Insieme a Glauber Rocha e Joaquim Pedro de Andrade fu pioniere del cinema novo, la nouvelle vague brasiliana sviluppatasi sul finire degli anni Cinquanta e diventata punto di riferimento per intere generazioni di registi, critici e spettatori in Sud America e non solo. Nelson Pereira dos Santos è morto ieri a Rio de Janeiro a 89 anni, sessanta dei quali spesi a scrivere, produrre e dirigere film (l’ultimo, il documentario A Luz do Tom, è del 2013).

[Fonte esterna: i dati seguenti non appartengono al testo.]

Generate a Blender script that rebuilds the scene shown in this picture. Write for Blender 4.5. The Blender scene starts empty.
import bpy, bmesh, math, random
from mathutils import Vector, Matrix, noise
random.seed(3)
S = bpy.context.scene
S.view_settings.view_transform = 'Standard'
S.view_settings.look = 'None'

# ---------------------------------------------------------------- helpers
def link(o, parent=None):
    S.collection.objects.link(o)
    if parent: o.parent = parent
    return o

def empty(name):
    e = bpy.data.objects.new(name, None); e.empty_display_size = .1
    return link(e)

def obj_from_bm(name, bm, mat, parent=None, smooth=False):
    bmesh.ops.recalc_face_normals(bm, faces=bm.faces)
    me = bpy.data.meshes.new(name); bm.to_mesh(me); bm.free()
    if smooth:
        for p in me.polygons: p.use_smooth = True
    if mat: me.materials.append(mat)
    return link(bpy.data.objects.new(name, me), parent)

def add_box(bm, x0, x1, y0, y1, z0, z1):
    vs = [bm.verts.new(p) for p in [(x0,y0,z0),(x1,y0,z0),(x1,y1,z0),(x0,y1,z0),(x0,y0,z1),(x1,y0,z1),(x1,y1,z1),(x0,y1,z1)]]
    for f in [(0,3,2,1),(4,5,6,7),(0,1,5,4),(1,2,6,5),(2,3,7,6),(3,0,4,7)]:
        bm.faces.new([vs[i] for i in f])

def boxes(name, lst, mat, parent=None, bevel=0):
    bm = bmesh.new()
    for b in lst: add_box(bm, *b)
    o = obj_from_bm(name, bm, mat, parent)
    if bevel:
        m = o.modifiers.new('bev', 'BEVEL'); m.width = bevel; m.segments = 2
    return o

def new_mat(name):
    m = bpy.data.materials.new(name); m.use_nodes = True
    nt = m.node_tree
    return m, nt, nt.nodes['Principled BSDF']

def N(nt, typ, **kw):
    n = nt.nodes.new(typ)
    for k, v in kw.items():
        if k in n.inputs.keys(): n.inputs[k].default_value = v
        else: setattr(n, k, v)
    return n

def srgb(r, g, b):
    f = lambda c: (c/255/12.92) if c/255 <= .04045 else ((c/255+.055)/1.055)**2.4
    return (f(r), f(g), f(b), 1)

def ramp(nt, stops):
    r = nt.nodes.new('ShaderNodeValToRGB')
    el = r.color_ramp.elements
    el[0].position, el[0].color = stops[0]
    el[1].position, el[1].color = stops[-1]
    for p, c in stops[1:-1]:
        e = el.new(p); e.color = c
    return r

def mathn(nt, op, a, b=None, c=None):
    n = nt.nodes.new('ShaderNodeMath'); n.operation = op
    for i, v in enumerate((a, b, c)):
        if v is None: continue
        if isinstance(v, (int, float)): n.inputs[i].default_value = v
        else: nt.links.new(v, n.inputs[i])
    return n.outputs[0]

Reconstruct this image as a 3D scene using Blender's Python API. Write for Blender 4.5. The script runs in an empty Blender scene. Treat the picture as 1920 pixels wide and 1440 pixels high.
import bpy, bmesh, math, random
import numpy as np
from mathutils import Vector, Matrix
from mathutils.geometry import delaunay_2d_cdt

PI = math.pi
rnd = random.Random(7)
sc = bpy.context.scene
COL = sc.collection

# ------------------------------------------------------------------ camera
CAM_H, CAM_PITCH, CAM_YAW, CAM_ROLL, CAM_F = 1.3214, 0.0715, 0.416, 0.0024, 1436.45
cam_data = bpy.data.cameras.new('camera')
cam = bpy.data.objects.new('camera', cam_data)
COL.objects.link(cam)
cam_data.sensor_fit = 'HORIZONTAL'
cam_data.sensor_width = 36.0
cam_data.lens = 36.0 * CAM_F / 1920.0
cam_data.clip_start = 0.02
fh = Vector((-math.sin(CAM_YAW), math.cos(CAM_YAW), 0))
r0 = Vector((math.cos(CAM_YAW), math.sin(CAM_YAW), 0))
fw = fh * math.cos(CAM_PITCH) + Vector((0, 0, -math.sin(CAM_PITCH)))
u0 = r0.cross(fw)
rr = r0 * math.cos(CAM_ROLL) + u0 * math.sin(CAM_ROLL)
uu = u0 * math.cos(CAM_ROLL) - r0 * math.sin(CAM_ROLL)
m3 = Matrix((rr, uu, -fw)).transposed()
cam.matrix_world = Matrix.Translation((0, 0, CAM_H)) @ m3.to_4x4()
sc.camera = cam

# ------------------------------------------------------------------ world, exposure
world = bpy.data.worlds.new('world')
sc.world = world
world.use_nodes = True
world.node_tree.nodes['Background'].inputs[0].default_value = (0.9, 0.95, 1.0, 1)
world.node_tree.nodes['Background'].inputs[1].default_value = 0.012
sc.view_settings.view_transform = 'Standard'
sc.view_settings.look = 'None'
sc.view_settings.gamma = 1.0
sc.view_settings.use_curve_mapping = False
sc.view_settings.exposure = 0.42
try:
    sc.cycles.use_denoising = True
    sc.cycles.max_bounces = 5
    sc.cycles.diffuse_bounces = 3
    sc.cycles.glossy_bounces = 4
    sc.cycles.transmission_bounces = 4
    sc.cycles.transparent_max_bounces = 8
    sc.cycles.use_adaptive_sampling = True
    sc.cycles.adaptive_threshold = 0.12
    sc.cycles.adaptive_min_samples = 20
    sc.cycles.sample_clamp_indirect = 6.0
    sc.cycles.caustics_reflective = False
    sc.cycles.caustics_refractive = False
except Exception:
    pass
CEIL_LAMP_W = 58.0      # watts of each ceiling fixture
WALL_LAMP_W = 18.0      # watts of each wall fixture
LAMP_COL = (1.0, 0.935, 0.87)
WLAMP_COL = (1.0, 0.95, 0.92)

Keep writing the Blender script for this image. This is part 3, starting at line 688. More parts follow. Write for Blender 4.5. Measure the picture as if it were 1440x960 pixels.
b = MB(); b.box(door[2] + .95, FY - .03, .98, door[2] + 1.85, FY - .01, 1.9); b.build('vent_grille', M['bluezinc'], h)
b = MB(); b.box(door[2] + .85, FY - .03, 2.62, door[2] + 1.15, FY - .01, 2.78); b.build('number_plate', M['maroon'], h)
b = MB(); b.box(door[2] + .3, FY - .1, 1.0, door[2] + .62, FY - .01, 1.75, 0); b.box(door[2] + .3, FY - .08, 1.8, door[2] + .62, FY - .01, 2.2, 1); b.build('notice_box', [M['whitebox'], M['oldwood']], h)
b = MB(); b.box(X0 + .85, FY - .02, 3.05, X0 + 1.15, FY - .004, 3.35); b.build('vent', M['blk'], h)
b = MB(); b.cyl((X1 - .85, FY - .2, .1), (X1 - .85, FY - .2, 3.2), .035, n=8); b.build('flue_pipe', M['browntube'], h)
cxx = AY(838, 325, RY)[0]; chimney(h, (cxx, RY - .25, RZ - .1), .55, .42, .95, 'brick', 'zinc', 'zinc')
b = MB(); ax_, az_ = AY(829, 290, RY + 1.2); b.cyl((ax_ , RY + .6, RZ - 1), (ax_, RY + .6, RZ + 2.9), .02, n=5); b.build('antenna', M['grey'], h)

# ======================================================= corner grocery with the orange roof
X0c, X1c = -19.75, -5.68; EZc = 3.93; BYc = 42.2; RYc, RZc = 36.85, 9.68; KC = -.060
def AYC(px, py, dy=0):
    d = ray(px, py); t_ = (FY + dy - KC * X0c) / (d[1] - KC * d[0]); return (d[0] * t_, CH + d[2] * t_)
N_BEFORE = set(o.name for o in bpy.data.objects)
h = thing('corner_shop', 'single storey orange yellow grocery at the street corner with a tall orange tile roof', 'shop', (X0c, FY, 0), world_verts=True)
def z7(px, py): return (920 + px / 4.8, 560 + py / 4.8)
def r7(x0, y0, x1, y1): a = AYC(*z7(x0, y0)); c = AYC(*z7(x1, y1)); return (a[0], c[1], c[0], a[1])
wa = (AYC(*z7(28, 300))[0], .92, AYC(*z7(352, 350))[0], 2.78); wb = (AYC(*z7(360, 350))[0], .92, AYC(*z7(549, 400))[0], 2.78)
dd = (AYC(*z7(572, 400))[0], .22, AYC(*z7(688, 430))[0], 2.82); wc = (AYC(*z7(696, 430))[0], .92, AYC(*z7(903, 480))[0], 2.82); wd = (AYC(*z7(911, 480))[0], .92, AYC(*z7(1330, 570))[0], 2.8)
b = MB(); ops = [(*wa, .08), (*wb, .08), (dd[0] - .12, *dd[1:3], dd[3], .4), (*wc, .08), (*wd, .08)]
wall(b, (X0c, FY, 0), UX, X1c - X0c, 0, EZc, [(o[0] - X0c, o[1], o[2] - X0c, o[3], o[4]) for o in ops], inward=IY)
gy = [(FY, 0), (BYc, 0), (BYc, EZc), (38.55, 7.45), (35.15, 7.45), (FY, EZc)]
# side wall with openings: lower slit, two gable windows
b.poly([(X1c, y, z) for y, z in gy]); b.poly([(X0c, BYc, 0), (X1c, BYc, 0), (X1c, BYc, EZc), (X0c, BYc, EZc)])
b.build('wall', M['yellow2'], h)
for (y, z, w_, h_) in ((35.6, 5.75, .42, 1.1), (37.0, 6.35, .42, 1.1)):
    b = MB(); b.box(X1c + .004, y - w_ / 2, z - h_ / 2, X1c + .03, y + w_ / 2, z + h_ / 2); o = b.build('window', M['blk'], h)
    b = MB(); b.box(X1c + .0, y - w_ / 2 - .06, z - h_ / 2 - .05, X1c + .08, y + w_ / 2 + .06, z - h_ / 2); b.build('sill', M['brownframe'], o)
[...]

Formatosi al Centro sperimentale di cinematografia di Roma nel secondo dopoguerra Dos Santos (che era di origine italiana da parte di madre), fu un grande amante e studioso del Neorealismo italiano e ammiratore di Pasolini. Tornato in Brasile a metà degli anni Cinquanta girò alcuni film profondamente neorealisti osservando con occhio realista la complessa società del proprio paese. Fu tra i primi a portare le favelas di Rio de Janeiro sul grande schermo con due documentari che fecero epoca: Rio, 40 Graus (1956) e Rio zona norte (1957).
Ma sono stati soprattutto i lavori degli anni Sessanta e Settanta ad avergli dato la notorietà – seppur qui in Europa solo nel ristretto circuito dei festival – quelli più politicamente impegnati e intrisi di feroce e dissacrante ideologia anti-capitalista e di forte critica verso la società industriale. Ma carichi allo stesso tempo di vigorosa condanna del passato schiavista (come in Azyllo Muito Louco, 1970) e coloniale (come nel celebre e insuperato Como era gostoso o meu Francês, 1971) del Brasile. In una fusione di contemporaneità e storia che definì la nuova onda brasiliana come un movimento non solo unico nel suo genere ma capace di influenzare notevolmente il cinema politico coevo anche europeo.